As an above average American, I can. I have eaten an entire pizza and then gone back for seconds multiple times. You’re supposed to not feel hungry after you eat, but I lack that crucial sense.
I don’t do that anymore, but that’s only because I remind myself that it’s not normal to finish an entire large pizza in one sitting and I’m weird if I do it
how? I can eat 7/8 slices at once then eat the 8th like 30m later
Really? I can eat a whole Costco pizza, and I have a normal BMI. I’m male and tall, so that helps.
A whole pepperoni from Costco is a bit under 4000 calories, which isn’t quite 2x my daily recommended intake (something like 3000 calories). So I can do it, I’ll just be a bit full and that’s all I should be eating that day.

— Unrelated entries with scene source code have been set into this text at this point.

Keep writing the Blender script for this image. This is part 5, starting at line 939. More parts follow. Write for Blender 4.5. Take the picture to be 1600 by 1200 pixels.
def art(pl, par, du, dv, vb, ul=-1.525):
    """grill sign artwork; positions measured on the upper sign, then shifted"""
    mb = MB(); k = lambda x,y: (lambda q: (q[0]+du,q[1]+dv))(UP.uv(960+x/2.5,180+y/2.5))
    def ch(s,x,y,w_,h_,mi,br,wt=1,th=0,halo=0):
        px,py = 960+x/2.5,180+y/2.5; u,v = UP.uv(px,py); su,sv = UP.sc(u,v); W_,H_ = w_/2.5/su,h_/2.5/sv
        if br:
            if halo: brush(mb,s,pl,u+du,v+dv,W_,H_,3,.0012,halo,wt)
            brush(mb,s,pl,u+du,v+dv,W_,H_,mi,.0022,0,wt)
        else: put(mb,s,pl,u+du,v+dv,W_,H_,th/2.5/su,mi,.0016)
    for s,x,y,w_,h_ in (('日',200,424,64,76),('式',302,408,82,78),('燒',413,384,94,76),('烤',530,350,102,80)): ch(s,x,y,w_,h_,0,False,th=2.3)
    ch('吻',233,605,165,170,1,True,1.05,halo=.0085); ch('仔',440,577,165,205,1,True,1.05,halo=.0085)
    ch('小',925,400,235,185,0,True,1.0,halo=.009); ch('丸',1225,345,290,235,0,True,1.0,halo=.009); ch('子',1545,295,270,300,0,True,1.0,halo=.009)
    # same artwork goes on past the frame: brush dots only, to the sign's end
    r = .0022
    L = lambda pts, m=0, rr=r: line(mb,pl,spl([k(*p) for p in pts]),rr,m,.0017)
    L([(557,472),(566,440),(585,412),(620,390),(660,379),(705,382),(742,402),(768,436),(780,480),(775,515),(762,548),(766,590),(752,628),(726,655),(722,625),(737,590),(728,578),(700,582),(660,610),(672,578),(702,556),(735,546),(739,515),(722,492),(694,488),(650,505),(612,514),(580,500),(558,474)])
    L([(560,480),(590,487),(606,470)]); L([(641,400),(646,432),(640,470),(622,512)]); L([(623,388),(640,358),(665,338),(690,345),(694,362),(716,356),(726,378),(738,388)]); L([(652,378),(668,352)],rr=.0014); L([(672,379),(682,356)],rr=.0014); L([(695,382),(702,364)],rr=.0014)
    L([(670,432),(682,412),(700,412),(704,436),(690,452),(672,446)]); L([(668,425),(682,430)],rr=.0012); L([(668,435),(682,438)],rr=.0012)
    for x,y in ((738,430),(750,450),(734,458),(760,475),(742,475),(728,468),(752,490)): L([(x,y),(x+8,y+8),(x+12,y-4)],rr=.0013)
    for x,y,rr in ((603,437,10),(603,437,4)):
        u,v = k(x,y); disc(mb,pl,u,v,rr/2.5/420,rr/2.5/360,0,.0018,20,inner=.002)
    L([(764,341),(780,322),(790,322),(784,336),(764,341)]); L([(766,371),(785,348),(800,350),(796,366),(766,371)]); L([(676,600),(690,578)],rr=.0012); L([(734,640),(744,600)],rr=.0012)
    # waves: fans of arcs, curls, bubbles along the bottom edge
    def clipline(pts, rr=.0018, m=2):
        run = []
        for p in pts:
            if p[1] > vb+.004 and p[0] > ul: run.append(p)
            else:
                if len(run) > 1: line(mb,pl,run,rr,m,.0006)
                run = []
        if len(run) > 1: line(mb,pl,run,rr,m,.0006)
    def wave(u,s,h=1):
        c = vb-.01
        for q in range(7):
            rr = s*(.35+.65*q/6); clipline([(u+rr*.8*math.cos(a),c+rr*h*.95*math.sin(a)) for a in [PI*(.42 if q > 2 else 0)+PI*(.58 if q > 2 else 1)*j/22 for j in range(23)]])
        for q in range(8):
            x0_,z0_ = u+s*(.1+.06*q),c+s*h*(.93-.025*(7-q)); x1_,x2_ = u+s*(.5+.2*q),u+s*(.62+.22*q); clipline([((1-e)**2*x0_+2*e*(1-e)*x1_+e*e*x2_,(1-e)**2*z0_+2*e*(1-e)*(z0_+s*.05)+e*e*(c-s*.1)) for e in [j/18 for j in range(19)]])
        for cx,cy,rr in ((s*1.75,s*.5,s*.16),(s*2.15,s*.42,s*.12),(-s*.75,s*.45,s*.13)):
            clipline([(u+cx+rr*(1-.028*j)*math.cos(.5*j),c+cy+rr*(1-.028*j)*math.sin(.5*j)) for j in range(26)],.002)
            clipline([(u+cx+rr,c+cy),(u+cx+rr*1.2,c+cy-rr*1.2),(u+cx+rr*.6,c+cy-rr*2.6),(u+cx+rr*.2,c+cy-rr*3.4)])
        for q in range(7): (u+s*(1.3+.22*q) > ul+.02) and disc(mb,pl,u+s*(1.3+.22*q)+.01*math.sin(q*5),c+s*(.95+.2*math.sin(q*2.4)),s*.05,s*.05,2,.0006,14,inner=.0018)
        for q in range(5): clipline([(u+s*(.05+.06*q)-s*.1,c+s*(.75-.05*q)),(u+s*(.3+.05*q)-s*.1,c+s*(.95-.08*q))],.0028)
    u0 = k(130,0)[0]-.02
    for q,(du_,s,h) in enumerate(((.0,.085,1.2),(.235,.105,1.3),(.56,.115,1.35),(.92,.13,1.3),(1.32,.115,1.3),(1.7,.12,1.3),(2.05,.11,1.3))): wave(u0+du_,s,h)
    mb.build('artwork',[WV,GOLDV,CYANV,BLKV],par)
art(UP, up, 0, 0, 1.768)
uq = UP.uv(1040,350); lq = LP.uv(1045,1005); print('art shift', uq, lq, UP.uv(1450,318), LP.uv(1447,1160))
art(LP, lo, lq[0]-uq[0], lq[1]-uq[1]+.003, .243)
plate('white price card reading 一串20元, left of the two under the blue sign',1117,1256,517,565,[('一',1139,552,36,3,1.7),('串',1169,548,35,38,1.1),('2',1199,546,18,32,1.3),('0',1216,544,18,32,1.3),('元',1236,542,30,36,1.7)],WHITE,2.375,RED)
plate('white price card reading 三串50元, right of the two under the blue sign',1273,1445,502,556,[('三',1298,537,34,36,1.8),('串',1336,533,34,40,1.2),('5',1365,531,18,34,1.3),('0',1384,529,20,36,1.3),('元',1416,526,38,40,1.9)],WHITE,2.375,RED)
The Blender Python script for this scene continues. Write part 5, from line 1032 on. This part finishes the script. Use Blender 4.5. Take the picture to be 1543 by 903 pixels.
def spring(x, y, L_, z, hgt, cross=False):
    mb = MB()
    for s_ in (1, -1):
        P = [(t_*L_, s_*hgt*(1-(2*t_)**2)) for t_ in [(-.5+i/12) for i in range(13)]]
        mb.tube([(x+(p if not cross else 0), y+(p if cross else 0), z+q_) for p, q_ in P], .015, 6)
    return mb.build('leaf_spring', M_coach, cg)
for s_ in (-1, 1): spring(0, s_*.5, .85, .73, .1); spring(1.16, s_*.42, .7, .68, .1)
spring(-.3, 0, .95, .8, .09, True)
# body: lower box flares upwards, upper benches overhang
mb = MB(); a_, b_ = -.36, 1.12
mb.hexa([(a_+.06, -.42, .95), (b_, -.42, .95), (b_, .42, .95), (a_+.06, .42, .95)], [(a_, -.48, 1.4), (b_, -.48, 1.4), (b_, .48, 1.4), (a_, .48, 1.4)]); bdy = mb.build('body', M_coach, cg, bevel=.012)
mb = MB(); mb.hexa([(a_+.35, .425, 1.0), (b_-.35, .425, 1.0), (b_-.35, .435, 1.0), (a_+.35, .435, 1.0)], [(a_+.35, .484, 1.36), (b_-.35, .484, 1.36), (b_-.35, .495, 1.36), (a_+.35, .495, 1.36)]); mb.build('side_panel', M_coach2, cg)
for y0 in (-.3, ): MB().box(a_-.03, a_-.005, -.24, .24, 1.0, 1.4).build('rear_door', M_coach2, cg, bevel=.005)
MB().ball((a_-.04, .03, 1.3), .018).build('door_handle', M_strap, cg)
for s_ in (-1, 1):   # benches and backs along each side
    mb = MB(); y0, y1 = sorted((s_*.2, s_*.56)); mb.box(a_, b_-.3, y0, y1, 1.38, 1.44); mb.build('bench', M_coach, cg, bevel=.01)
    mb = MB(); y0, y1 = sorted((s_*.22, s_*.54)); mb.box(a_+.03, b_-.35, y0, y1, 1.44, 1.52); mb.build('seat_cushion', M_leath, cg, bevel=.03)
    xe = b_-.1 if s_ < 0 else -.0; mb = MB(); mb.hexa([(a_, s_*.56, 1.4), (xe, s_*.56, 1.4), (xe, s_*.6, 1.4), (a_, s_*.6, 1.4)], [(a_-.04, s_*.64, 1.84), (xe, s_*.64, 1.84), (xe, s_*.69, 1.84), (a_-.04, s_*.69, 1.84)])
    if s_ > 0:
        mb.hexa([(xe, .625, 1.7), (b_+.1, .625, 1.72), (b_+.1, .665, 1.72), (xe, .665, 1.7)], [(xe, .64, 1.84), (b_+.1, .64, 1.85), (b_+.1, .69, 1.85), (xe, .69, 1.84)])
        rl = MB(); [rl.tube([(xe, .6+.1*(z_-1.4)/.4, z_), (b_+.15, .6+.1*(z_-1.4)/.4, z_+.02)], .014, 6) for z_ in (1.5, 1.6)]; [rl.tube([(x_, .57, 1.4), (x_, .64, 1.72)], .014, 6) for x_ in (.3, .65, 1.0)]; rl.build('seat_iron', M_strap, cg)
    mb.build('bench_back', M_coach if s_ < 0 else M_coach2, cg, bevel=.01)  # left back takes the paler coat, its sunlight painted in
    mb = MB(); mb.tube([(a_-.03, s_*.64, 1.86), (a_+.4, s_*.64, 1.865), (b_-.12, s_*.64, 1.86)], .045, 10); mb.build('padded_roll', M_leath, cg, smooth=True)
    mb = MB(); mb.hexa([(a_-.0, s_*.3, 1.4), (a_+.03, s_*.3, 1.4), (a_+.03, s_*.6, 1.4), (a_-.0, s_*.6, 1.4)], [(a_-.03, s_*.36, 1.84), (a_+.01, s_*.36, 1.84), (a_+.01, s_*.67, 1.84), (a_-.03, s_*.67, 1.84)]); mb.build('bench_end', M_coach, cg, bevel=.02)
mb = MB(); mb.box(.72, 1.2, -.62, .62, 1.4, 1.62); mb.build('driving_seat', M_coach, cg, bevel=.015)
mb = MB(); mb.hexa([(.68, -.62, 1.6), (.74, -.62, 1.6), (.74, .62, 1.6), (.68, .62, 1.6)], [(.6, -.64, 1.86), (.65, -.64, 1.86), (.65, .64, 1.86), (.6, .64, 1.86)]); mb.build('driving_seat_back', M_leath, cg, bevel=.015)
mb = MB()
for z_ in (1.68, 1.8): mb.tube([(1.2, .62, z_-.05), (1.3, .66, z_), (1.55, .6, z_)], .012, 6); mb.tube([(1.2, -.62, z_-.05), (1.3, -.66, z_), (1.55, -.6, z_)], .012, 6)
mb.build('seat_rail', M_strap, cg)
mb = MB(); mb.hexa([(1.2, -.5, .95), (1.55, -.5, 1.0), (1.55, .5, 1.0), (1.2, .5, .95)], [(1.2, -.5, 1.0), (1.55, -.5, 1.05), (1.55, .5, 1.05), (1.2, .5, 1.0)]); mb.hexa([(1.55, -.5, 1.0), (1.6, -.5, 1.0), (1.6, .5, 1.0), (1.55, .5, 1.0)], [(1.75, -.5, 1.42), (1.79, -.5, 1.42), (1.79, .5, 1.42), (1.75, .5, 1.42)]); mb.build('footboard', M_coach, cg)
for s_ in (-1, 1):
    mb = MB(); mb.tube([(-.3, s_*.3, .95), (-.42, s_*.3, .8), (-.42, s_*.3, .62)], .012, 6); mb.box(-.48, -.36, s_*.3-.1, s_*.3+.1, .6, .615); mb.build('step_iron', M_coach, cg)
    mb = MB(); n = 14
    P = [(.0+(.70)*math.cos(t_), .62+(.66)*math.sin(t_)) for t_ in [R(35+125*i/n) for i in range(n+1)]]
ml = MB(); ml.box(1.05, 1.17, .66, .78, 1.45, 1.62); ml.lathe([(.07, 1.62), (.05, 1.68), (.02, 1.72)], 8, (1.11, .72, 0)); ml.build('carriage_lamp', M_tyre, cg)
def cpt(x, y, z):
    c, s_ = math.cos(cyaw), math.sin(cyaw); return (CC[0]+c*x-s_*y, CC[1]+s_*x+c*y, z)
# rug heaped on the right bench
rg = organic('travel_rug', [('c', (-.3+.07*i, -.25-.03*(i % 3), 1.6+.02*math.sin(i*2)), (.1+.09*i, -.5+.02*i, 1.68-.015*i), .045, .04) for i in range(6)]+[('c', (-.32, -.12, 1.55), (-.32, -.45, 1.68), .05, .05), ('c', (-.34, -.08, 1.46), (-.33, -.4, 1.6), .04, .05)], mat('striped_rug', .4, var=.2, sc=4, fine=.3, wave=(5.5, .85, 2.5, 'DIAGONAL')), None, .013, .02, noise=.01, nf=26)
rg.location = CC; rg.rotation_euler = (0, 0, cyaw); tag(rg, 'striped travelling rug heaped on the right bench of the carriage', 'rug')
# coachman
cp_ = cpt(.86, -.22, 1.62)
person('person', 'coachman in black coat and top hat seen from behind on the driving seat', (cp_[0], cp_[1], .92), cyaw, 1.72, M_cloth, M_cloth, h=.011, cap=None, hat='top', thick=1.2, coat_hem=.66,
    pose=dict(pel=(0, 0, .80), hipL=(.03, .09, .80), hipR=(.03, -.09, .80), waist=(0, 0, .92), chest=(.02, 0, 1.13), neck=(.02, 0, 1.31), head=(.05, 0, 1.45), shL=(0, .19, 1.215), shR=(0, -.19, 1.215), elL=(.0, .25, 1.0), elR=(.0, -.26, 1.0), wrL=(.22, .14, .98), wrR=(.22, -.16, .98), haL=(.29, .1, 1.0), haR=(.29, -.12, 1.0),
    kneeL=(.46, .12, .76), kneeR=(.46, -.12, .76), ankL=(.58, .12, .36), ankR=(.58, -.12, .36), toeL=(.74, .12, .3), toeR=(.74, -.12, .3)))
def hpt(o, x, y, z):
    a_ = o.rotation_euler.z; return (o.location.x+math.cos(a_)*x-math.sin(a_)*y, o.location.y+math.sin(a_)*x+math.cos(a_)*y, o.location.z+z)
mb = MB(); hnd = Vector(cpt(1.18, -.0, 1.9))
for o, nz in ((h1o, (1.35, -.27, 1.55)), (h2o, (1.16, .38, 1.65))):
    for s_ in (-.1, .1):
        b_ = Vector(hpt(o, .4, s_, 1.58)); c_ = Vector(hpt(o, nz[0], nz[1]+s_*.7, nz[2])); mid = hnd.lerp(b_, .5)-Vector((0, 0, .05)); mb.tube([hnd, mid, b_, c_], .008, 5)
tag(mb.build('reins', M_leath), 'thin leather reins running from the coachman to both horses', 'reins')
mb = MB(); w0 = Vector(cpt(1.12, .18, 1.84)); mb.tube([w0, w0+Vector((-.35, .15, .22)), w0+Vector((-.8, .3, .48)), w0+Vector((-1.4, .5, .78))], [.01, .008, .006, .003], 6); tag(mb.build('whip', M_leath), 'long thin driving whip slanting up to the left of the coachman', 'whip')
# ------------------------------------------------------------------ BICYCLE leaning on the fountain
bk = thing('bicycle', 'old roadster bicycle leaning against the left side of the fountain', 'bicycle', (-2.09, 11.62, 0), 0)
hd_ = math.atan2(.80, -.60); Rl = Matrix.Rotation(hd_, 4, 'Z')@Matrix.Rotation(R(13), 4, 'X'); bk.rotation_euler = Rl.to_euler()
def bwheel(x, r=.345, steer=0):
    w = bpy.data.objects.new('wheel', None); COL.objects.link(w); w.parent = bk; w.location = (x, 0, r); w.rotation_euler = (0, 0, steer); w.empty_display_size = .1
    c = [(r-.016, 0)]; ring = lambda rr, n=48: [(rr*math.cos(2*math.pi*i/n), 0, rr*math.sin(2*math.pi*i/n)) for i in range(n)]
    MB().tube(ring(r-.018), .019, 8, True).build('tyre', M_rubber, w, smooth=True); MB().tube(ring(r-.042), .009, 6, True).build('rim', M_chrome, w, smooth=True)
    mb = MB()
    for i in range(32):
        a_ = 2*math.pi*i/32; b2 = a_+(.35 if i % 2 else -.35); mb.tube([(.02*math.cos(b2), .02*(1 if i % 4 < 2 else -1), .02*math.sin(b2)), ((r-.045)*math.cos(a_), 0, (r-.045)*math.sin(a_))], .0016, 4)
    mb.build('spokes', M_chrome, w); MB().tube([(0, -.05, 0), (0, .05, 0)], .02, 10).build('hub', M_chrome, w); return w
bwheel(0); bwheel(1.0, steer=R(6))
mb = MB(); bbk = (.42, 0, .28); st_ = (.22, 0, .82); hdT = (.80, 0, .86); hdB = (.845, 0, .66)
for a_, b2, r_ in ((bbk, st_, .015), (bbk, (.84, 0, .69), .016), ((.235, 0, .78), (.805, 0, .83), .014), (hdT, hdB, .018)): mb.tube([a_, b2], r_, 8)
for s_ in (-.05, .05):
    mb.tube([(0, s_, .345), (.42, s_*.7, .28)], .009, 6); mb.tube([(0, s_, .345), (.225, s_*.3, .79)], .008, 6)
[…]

Regular large pizzas are a lot smaller than Costco pizzas. A large from Domino’s is apparently ~2200, so two large Dominos pizzas are comparable to one Costco pizza (a little more, but not a ton more).
So I could do it if I was really hungry, but I usually only eat about 3-4 Costco slices (around 1000-1250 calories).
“fucking bitch” describes the greentext poster (assuming this is even real) not the girl.
Holy fuck I wish could have this problem
It’s never too late to start externalizing shame to protect what’s left of your ego.
I just want to be able to eat food
That’s a rough situation, I have a friend like that. Do they have you on TPN?
Thankfully, no. I actually can eat, it’s just very not fun and there’s like a 50/50 chance of throwing up. The doctors just keep telling me to change my diet like that’ll solve everything (it won’t, I tried).
Finding a doc that is actually interested in listening and thinking about you shouldn’t be as hard as it is. The industry has their carrots and sticks all wrong imo, they’re rewarded on quantity. At this point the best option is to be lucky, second best is to become an expert in your condition and do their thinking for them.
Currently working on the second option. I bet if money was taken out of the equation the industry would change pretty quick, but then the billionaires wouldn’t get their precious yearly raise.